Culinary Careers

Culinary Careers: How to Get Your Dream Job in Food, with Advice from Top Culinary Professionals (Clarkson Potter)  is now out!

This book is the culmination of nearly two years of work, from proposal to publication. Institute of Culinary Education President Rick Smilow and I conceived Culinary Careers as a comprehensive guide to help students, career changers, prep cooks looking to move up, weary chefs in need of a new way to use their skills, budding food writers, or aspiring winemakers go about their job search and learn more about the industry as a whole.

Cooking, baking, managing, producing, distilling, brewing, distributing, planning, marketing, writing, editing, photographing, filming, styling, designing—the career opportunities in the food industry today are seemingly endless. Because such a plethora of career paths are possible, it can be hard to find out exactly what job would best suit oneself, or how to go about obtaining it, short of talking to everyone. In Culinary Careers, we did just that: We talked to people in all aspects of the industry about their education, career path, and day-to-day activities, to provide the most complete and useful advice possible.

I interviewed close to 120 people for the book.

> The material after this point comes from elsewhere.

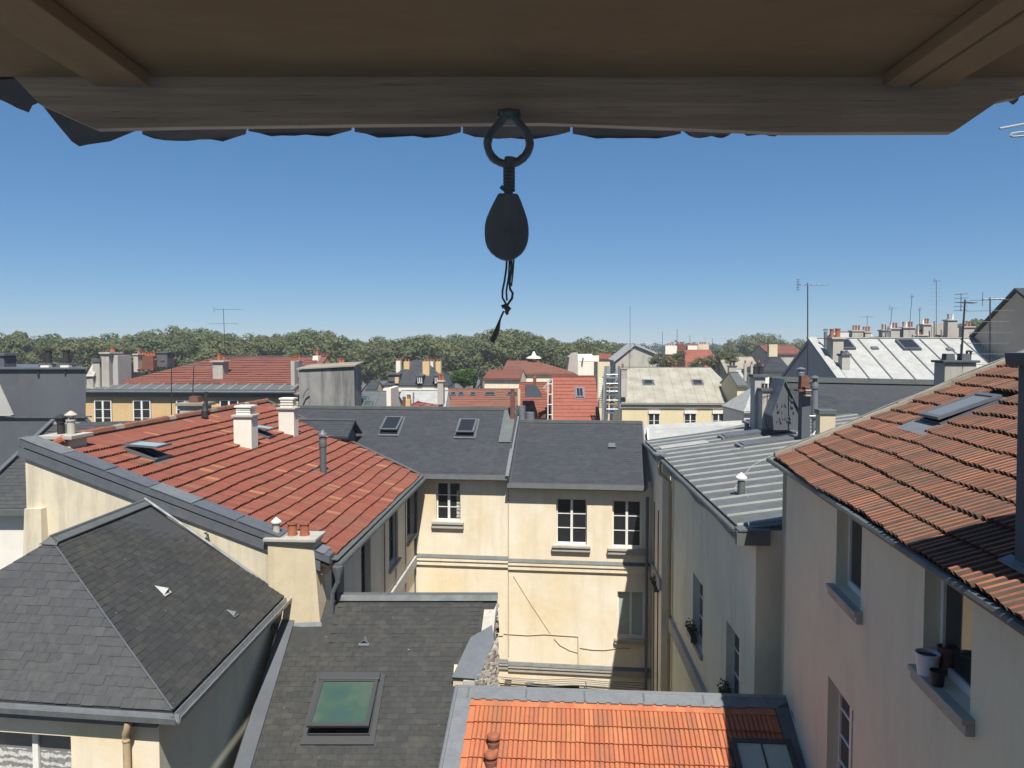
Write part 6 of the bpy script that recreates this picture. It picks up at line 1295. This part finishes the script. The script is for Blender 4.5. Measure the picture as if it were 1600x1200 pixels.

With word count restrictions, 89 are now profiled, including Thomas Keller, Daniel Boulud, Dan Barber, Rick Bayless, David Chang, Graham Elliot Bowles, Gale Gand, François Payard, Ruth Reichl, Michael Ruhlman, Gail Simmons, Mindy Segal, Erin McKenna, Michael Laiskonis, Elisa Strauss, Zingerman’s Ari Weinzweig, Chef’s Garden Lee Jones, Orangette’s Molly Wizenberg, Julie and Julia‘s food stylist Susan Spungen, Allagash Brewing Company’s Rob Tod, and Savannah Bee Company’s Ted Dennard, as well as more sommeliers, caterers, company owners, media producers, stylists, photographers, publicists, consultants, and educators.

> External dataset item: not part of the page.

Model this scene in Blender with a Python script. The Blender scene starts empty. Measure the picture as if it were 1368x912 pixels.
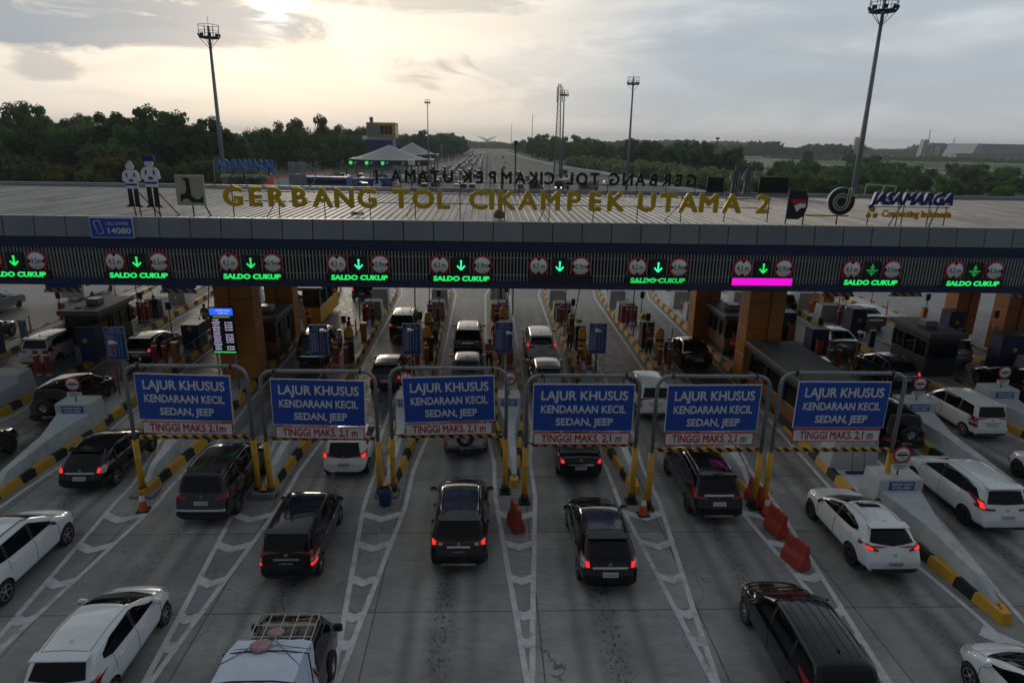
import bpy, bmesh, math, random
from mathutils import Vector, Matrix
from mathutils.bvhtree import BVHTree
R = math.radians
random.seed(7)
scene = bpy.context.scene
col = scene.collection

# ------------------------------------------------------------------ camera
FPX = 880.0; CAM_H = 12.2
def camera():
    th, ro, ya = R(16.76), R(1.03), R(2.35)
    fw = Vector((math.sin(ya)*math.cos(th), math.cos(ya)*math.cos(th), -math.sin(th)))
    rt = Vector((math.cos(ya), -math.sin(ya), 0)); up = rt.cross(fw)
    rt2 = rt*math.cos(ro)+up*math.sin(ro); up2 = rt2.cross(fw)
    cd = bpy.data.cameras.new('camera'); o = bpy.data.objects.new('camera', cd); col.objects.link(o)
    m = Matrix((rt2, up2, -fw)).transposed().to_4x4(); m.translation = Vector((0, 0, CAM_H))
    o.matrix_world = m
    cd.sensor_width = 36; cd.lens = FPX/1368*36; cd.clip_start = 0.1; cd.clip_end = 12000
    scene.camera = o
camera()
scene.view_settings.view_transform = 'Standard'; scene.view_settings.look = 'None'
scene.view_settings.exposure = 0.0; scene.view_settings.gamma = 1
scene.view_settings.use_curve_mapping = False
scene.render.engine = 'CYCLES'
cy = scene.cycles
cy.max_bounces = 6; cy.diffuse_bounces = 3; cy.glossy_bounces = 3; cy.transparent_max_bounces = 8
cy.volume_bounces = 0; cy.use_denoising = True; cy.sample_clamp_indirect = 4
cy.volume_step_rate = 10; cy.volume_max_steps = 64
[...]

Culinary Careers (click here for the table of contents) opens with three chapters that cover three different career-building stages: Getting Started features information on educational needs for beginners and career changers alike, describing programs and schools around the country, along with some top international programs. This chapter also offers tips for resume writing and job interviews. Career Development and Growth gives advice on advancing one’s career, from developing a palate to acquiring additional education and credentials. It also discusses how to change jobs, which organizations to join and trade shows to attend, and networking both in person and online. The third chapter, Ownership and Entrepreneurship, addresses the many entrepreneurial opportunities that the food industry affords, from owning a restaurant or a food product company to a public relations firm or a catering company. It covers the pros and cons of ownership, the components of a business plan, permits and certifications, and investors. Lessons from the Stratosphere features commentary and advice from those who have reached the pinnacle of their profession.

Eleven chapters then include exclusive interviews with both food-world luminaries and those on their way up that allow readers to discover what life is really like in their desired field. These professionals also offer their thoughts on salaries in their field and what they look for in a new hire, for up-to-date, frank information on what one can expect to earn when working in the food industry. Those job category chapters are:

Pastry and Baking
Catering, Events, Personal and Private Chef Work
Wine and Beverages
Food Artisans
Retail, Distribution, Sales
Media, Marketing, Public Relations
Assorted Business Services
Nutrition and Nonprofit

I can’t describe how inspiring it was to work on this book. All the people who were generous enough to share their experiences, knowledge, and advice were a daily source of positive energy, thanks to the passion they exuded. I’ve repeated that so many times it sounds trite, but it nonetheless remains true. Despite the long hours and the sacrifices they often make or have made as part of their careers, people who work around food just love what they do—and love sharing it. I would end interviews with my brain racing, in an exalted state, because of how excited people were about their own jobs. I feel so lucky, and am so thankful, to have gotten to share a small slice of the lives of the people now featured in Culinary Careers. Writing a book is a pretty brutal process: You stay glued to your computer for weeks and months on end, cutting down on nearly all social obligations to research, research, research and write, write, write. Then you suffer terrible anxieties wondering if your editor will actually love the manuscript, which are nothing compared to the anxieties that come once the book goes out to the media, and then finally is available for public consumption/criticism. Getting to interview such wonderful people, spend months researching in depth so many aspects of the industry that’s been mine for nearly 10 years, and share it all with people who want to be or are part of that amazing world made it all worth it.

Now it’s out of my hands and I can only hope that readers learn from the book and find jobs that they love as much as I love mine.


One thought on “Culinary Careers

  1. Bravo, ma chère Anne, j’ai même reconnu dans la table des matières, m’a-t-il semblé, des restaurants visités à Chicago.
    Avec d’autres baisers affectueux de Papa.